What to do -
Look through the listing and locate every line containing the word "scene"; copy those lines.

Dataset section -
━━━━━━━━━━
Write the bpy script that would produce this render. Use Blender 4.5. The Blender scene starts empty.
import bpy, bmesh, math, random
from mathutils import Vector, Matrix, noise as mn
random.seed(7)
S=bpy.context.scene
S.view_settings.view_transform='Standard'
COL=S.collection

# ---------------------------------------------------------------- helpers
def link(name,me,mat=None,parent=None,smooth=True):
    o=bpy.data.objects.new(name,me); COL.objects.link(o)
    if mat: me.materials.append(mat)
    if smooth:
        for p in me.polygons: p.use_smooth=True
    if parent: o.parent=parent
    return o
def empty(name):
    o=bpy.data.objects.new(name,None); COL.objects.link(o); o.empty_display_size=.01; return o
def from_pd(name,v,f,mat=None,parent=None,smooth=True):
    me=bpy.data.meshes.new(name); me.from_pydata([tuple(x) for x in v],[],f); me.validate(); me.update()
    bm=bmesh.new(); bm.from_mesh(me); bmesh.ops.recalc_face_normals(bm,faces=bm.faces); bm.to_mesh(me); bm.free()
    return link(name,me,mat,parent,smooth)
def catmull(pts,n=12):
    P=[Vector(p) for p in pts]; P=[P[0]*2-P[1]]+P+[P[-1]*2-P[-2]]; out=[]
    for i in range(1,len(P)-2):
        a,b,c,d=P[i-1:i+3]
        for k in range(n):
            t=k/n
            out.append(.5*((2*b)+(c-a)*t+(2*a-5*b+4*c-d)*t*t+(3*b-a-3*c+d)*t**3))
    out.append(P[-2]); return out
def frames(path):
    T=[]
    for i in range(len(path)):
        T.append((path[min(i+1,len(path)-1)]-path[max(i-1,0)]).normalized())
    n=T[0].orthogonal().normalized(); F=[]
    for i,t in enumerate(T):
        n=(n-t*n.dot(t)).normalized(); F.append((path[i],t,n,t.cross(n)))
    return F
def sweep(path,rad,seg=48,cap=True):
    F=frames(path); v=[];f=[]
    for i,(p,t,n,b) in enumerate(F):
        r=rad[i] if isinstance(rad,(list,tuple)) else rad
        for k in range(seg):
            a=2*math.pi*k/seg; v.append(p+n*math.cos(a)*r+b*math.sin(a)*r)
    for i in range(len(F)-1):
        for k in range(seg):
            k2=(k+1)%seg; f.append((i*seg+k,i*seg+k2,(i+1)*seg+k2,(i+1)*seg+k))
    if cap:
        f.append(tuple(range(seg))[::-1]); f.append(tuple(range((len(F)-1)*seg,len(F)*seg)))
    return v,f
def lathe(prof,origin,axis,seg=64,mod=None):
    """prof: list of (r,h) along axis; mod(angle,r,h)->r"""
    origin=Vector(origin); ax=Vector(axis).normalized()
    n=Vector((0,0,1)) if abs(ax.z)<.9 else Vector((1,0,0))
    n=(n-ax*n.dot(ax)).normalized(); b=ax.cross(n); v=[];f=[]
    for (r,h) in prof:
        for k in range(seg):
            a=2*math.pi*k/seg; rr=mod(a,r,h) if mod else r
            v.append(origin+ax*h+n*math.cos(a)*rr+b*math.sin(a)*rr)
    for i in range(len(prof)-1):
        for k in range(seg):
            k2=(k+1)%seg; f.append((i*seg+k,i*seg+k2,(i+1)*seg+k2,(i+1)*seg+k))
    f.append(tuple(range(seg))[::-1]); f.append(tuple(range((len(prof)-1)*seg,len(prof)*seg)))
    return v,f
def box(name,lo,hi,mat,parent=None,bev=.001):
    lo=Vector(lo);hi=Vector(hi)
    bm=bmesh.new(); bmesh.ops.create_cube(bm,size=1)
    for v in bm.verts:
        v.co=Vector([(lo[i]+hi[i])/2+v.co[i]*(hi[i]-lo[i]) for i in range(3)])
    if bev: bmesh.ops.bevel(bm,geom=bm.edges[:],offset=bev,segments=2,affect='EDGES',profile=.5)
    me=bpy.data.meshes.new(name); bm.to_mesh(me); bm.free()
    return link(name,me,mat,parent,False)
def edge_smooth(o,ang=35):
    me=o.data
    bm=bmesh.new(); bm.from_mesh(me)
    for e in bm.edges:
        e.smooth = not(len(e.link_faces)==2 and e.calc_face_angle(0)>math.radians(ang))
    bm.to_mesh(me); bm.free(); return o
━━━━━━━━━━
The completed task -
Write the bpy script that would produce this render. Use Blender 4.5. The Blender scene starts empty.
S=bpy.context.scene